● **Your task**
The required output consists solely of the lines from the line containing "tone = fbm(X*.012, Y*.012, 3, 40)" through the end of the records, copied exactly.

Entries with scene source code
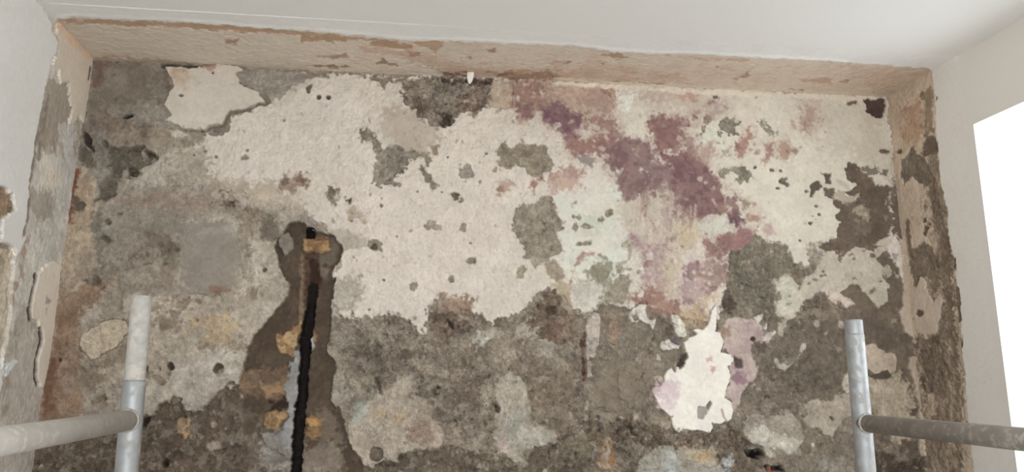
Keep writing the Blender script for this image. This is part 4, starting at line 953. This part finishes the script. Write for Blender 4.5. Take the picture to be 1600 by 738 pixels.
# --- right wall
RDEP = 0.34
RW = strip(TR, CR, None, DR, (-0.05, RDEP, 160), (-0.03, LH, 470), 'wall', (-1, 0, 0), 81, (206, 188, 169), -1.5, .6, .3)
RW.gain = 1.07; L = RW.lay; FL = RW.flake
L(ALL, (204, 186, 167), c2=(194, 175, 155), na=0, k2=1)
L('1440,200 1480,240 1510,760 1440,760 1430,560 1455,400', (136, 121, 106), c2=(170, 152, 134), soft=12, na=7, ns=2, r=1.2, g=.6)
L('1410,170 1440,150 1445,200 1425,225 1405,215', (170, 142, 120), c2=(182, 156, 134), soft=9, na=4)
L('1440,145 1452,140 1462,152 1455,165 1456,205 1448,200 1444,170', (132, 114, 98), c2=(150, 132, 114), soft=4, na=4)
L('1440,225 1458,205 1467,235 1458,245 1442,242', (118, 103, 90), h=-4, soft=2.5, na=2.5)
FL('bare_mortar', '1406,270 1408,250 1418,240 1425,226 1430,240 1440,246 1452,256 1455,275 1448,290 1438,288 1428,282 1424,275 1416,285 1411,290', (122, 110, 97), c2=(134, 122, 108), h=-5, soft=1.8, na=1.6, r=1, g=.6)
L('1450,275 1462,280 1470,330 1462,345 1452,330 1456,300', (124, 108, 94), h=-4, soft=3, na=3)
L('1461,330 1480,360 1490,470 1500,560 1510,690 1495,738 1480,738 1490,600 1475,480 1466,400', (128, 112, 97), c2=(144, 128, 111), h=-5, soft=4, na=4, r=1.2, g=.6)
L('1420,395 1440,378 1455,388 1462,400 1465,440 1458,460 1450,450 1452,440 1440,432 1434,440 1428,446 1422,420', (122, 108, 95), c2=(136, 121, 107), h=-5, soft=2.5, na=2.5, r=1, g=.6)
L(('s', 3, '1416,345 1418,370 1420,390 1426,420 1430,445'), (128, 112, 98), h=-4, soft=3, na=1.5)
for x, y, q in [(1444, 345, 3), (1446, 358, 4), (1443, 366, 3), (1452, 350, 2.5), (1437, 490, 6), (1459, 475, 4), (1461, 500, 3), (1404, 237, 3)]:
    L(('e', x, y, q, q*1.2), (108, 94, 82), h=-4, soft=2, na=1.4)
FL('plaster_patch', '1428,460 1437,432 1446,440 1452,462 1458,470 1470,455 1474,470 1468,500 1462,522 1450,525 1447,535 1443,524 1432,522 1428,490', (202, 186, 170), c2=(194, 177, 160), h=1, soft=1.6, na=1.5, r=.3, g=.12)
L(('e', 1437, 490, 5, 6), (104, 90, 78), h=-4, soft=2, na=1.4)
L('1430,530 1465,525 1475,570 1480,620 1460,620 1440,600', (120, 105, 92), c2=(140, 124, 108), h=-4, soft=6, na=5, r=1.2, g=.6)
L('1450,620 1490,620 1495,738 1465,738', (136, 120, 104), c2=(160, 142, 124), soft=8, na=6, r=1.2, g=.6)
L(('s', 2, '1438,590 1446,620 1444,640'), (108, 94, 82), soft=2, na=1, h=-4)
L('1444,615 1462,610 1464,650 1448,660', (190, 172, 153), soft=5, na=4)
L('1500,480 1502,540 1508,640 1514,700 1512,738 1500,738 1500,640 1496,560 1488,480', (192, 174, 156), soft=4, na=3)
FL('paint_coat', '1450,90 1900,-200 1900,1000 1524,1000 1520,738 1515,691 1508,606 1503,539 1501,500 1499,470 1494,440 1488,399 1481,368 1479,328 1471,290 1466,250 1466,237 1461,196 1461,152 1456,115',
   (231, 226, 220), c2=(228, 222, 215), h=0, soft=1.8, na=1.4, r=.1, g=.04, k2=0)
for p in ['1488,405 1492,403 1494,425 1490,420', '1492,445 1498,450 1501,500 1496,505 1494,470', '1498,525 1503,535 1502,545', '1461,148 1464,152 1461,158']:
    L(p, (122, 108, 96), soft=1.8, na=1, h=-4)
wall_right = RW.finish('wall_right', M_SKIM, M_PAINT)
tag(wall_right, 'white right wall with the bright window and a crumbling margin', kind='structure')

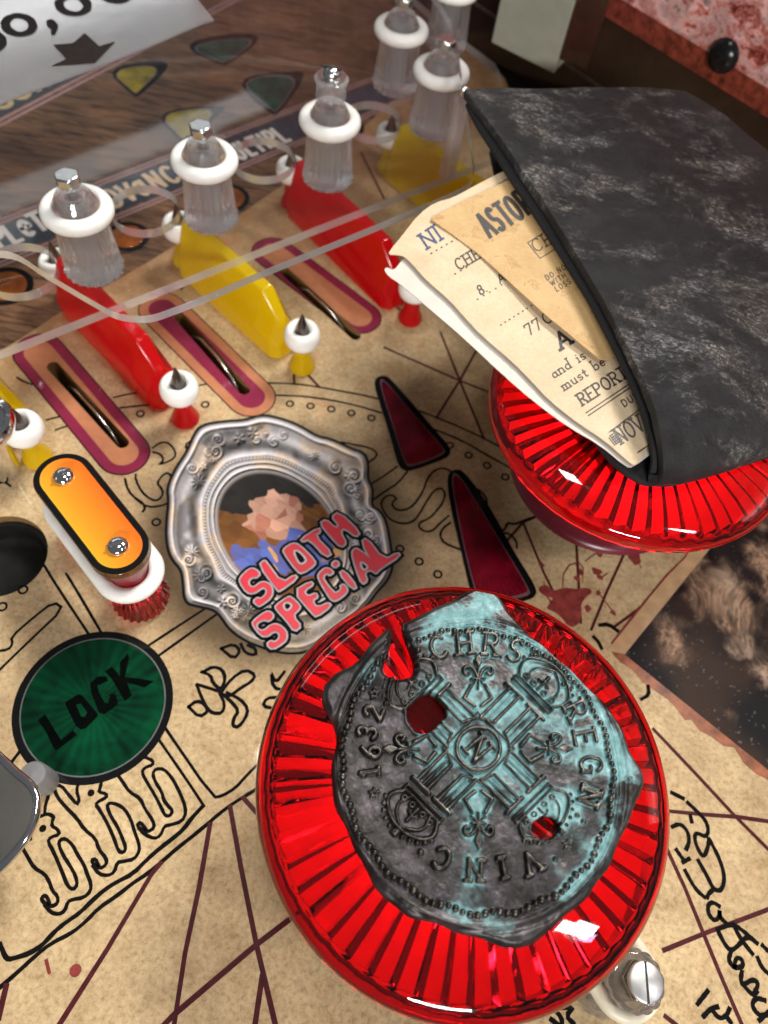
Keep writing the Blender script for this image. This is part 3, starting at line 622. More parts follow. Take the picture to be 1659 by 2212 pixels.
# ---- printed caption band and its words, second band higher up
bd = Ink(FLAT, .006)
A0, A1 = at(-20, 530), at(830, 195); bdir = (A1-A0).normalized(); bn = Vector((-bdir.y, bdir.x, 0))
def strip(ink, c0, c1, w0, w1): ink.fill([(c0+bn*w0)[:2], (c1+bn*w0)[:2], (c1+bn*w1)[:2], (c0+bn*w1)[:2]])
strip(bd, A0-bdir*6, A1+bdir*1, -.85, .75)
bd.make('caption_band', m_navy, pf)
pk = Ink(FLAT, .0085)
for w in (-1.0, -1.18, .9, 1.08): strip(pk, A0-bdir*6, A1+bdir*2, w-.045, w+.045)
B0, B1 = at(-20, 268), at(330, 85); b2 = (B1-B0).normalized(); 
for w in (-.05, -.35): pk.fill([(B0+bn*(w-.07))[:2], (B1+b2*9+bn*(w-.07))[:2], (B1+b2*9+bn*(w+.07))[:2], (B0+bn*(w+.07))[:2]])
pk.make('band_border_lines', m_pink, pf)
ang = math.degrees(math.atan2(bdir.y, bdir.x))
w1 = Ink(FLAT, .012); w2 = Ink(FLAT, .012)
def cap_word(ink, text, dx, dy, h=.95, gap=.2, xs=.95, w=.21):
    p = at(dx, dy); write(ink, text, (p.x, p.y), ang, h, w, False, gap, xs)
for ch, dx, dy in (('P', 0, 536), ('L', 29, 526), ('T', 85, 501)): cap_word(w1, ch, dx, dy, 1.05, .1, .58, .19)
cap_word(w1, 'e', 57, 512, 1.75, .1, .42, .19)
for ch, dx, dy in (('D', 247, 449), ('V', 278, 436), ('N', 338, 410), ('C', 370, 397)): cap_word(w2, ch, dx, dy, 1.05, .1, .58, .19)
cap_word(w2, 'a', 306, 424, 1.75, .1, .46, .19)
cap_word(w1, 'ULTIPL', 519, 346, 1.05, .13, .50, .19)
w1.make('caption_words', m_cream_ink, pf); w2.make('caption_word', m_bronze_ink, pf)
gd = Ink(FLAT, .012)
bd2 = Ink(FLAT, .006); bd2.fill([(B0+bn*.1)[:2], (B1+b2*1+bn*.1)[:2], (B1+b2*1+bn*1.9)[:2], (B0+bn*1.9)[:2]]); bd2.make('upper_caption_band', m_navy, pf)
p = at(4, 237); write(gd, 'SUKSYNOE', (p.x, p.y), math.degrees(math.atan2(b2.y, b2.x)), 1.0, .26, False, .22, 1.0)
gd.make('upper_caption_word', m_gold_ink, pf)
dk = Ink(FLAT, .0045); dk.fill(W2([(1000, -60), (990, 60), (1090, 170), (1120, 240), (1700, 500), (1800, 300), (1300, -100)])); dk.make('dark_corner_patch', m_black, pf)  # flat black patch between the planks and the cabinet side

# ================================================================ FRAME MEDALLION printed on the playfield
fo = ([(420, 939), (435, 919), (480, 911), (530, 909), (565, 896), (605, 904), (645, 919), (685, 944), (715, 949), (760, 971), (787, 979), (795, 1004), (792, 1034), (805, 1057), (800, 1094), (820, 1104), (833, 1127), (840, 1164), (846, 1204), (846, 1231), (833, 1257), (813, 1277), (790, 1310), (745, 1350), (700, 1385), (660, 1408), (620, 1410),
      (590, 1404), (550, 1391), (520, 1376), (495, 1356), (482, 1336), (465, 1316), (425, 1308), (400, 1301), (397, 1256), (393, 1231), (375, 1211), (365, 1191), (360, 1156), (362, 1121), (366, 1080), (362, 1055), (378, 1016), (400, 984), (411, 962)])
FC = (603, 1157)
def polar_radius(poly, c, n):
    out = []
    for i in range(n):
        a = 2*PI*i/n; d = (math.cos(a), math.sin(a)); best = 1
        for k in range(len(poly)):
            p, q = poly[k], poly[(k+1) % len(poly)]
            x1, y1, x2, y2 = p[0]-c[0], p[1]-c[1], q[0]-c[0], q[1]-c[1]
            den = d[0]*(y2-y1)-d[1]*(x2-x1)
            if abs(den) < 1e-9: continue
            t = (x1*(y2-y1)-y1*(x2-x1))/den; u = (x1*d[1]-y1*d[0])/den
            if t > 0 and -1e-9 <= u <= 1+1e-9: best = max(best, t)
        out.append(best)
    return np.array(out)
NA, NR = 620, 190
RO = polar_radius(chaikin(fo, 2, True), FC, NA)
A = np.linspace(0, 2*PI, NA, endpoint=False)
def oval_r(a):
    ca, sa = np.cos(a-math.radians(47)), np.sin(a-math.radians(47)); return 1/np.sqrt((ca/158)**2+(sa/118)**2)
RI = oval_r(A)
U = np.linspace(0, 1, NR)
R = U[None, :]*RO[:, None]; AA = np.repeat(A[:, None], NR, 1)
X = FC[0]+R*np.cos(AA); Y = FC[1]+R*np.sin(AA)
ri = np.repeat(RI[:, None], NR, 1); ro = np.repeat(RO[:, None], NR, 1)
f = np.clip((R-ri)/(ro-ri), 0, 1)                      # 0 at the inner oval, 1 at the outer edge
MOT = []
mr_ = np.random.RandomState(5)
for k_ in range(58):          # curled leaves gathered in five clusters round the frame, small curls between them
    cl_a = [3.95, 5.5, .15, 2.45, 1.75][k_ % 5]; a_ = cl_a+mr_.randn()*.26 if k_ < 44 else mr_.rand()*2*PI; fr_ = .62+.20*(mr_.rand()-.5)*(1.6 if k_ < 44 else .6)
    MOT.append((a_, fr_, 9+9*mr_.rand(), mr_.choice([-1, 1]), mr_.rand()*6.28, mr_.rand()))
def relief(x, y, f, a):
    g = lambda c, w: np.exp(-((f-c)/w)**2)
    base = 1.0*g(.05, .035)+.75*g(.15, .03)+.55*g(.30, .05)+.9*g(.90, .045)-.7*g(.45, .10)+.35*g(.62, .12)
    base = base+.45*g(.225, .022)*(.5+.5*np.sin(a*150))
    orn = np.zeros_like(x)
    rin = oval_r(a)*0
    for (am, fm, rm, sg, ph, kind) in MOT:
        ii = int((am % (2*PI))/(2*PI)*NA) % NA; rad = RI[ii]+(RO[ii]-RI[ii])*fm; mx, my = FC[0]+rad*math.cos(am), FC[1]+rad*math.sin(am)
        dx, dy = x-mx, y-my; ro_ = np.hypot(dx, dy)/rm; w_ = np.exp(-(ro_/1.05)**4)
        an = np.arctan2(dy, dx)
        if kind < .55: h = (.5+.5*np.cos(sg*an+ph+7.5*np.log(ro_+.18)))*(.4+.9*np.exp(-ro_))
        elif kind < .8: h = (.5+.5*np.cos(9*an+ph))*np.clip(1.15-ro_, 0, 1)*1.1+.7*np.exp(-(ro_/.25)**2)
        else: h = (.55+.45*np.cos(5*an+ph))*np.exp(-((ro_-.45)/.3)**2)+.8*np.exp(-(ro_/.22)**2)
        orn = np.maximum(orn, w_*h*1.15)
    orn = orn*sstep(.30, .40, f)*(1-sstep(.96, 1.0, f))
    return 9*(base*(1-.6*np.clip(orn, 0, 1))+1.5*orn)+.8*fbm(x*.12, y*.12, 3, 8)
e_ = 1.0
def fa(x, y):
    dx, dy = x-FC[0], y-FC[1]; a = np.arctan2(dy, dx) % (2*PI); rr = np.hypot(dx, dy)
    rin = oval_r(a); rout = np.interp(a, np.append(A, 2*PI), np.append(RO, RO[0])); return np.clip((rr-rin)/(rout-rin), 0, 1), a
def H(x, y): ff, a = fa(x, y); return relief(x, y, ff, a)
def blur2(Z):
    for ax in (0, 1):
        r = (10, 16)[ax]; k = 2*r+1; pad = [(0, 0), (0, 0)]; pad[ax] = (r+1, r); c_ = np.cumsum(np.pad(Z, pad, mode='wrap' if ax == 0 else 'edge'), axis=ax)
        Z = (np.take(c_, range(k, c_.shape[ax]), axis=ax)-np.take(c_, range(0, c_.shape[ax]-k), axis=ax))/k
    return Z
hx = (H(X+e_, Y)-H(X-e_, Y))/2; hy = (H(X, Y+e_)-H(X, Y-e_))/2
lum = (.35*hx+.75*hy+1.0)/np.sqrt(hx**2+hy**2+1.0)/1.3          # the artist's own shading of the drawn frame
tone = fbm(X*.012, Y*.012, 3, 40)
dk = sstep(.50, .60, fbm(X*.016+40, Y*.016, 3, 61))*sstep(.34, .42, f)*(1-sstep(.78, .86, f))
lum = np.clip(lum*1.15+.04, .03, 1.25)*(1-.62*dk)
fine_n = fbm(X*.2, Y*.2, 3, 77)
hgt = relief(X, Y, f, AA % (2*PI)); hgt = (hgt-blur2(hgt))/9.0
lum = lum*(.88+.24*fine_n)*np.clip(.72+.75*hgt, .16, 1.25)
warm = sstep(.45, .65, fbm(X*.03, Y*.03, 3, 90))
cr = np.stack([lum*(.60+.14*warm), lum*(.57+.03*warm), lum*(.58-.10*warm)], -1)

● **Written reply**
tone = fbm(X*.012, Y*.012, 3, 40)
dk = sstep(.50, .60, fbm(X*.016+40, Y*.016, 3, 61))*sstep(.34, .42, f)*(1-sstep(.78, .86, f))
lum = np.clip(lum*1.15+.04, .03, 1.25)*(1-.62*dk)
fine_n = fbm(X*.2, Y*.2, 3, 77)
hgt = relief(X, Y, f, AA % (2*PI)); hgt = (hgt-blur2(hgt))/9.0
lum = lum*(.88+.24*fine_n)*np.clip(.72+.75*hgt, .16, 1.25)
warm = sstep(.45, .65, fbm(X*.03, Y*.03, 3, 90))
cr = np.stack([lum*(.60+.14*warm), lum*(.57+.03*warm), lum*(.58-.10*warm)], -1)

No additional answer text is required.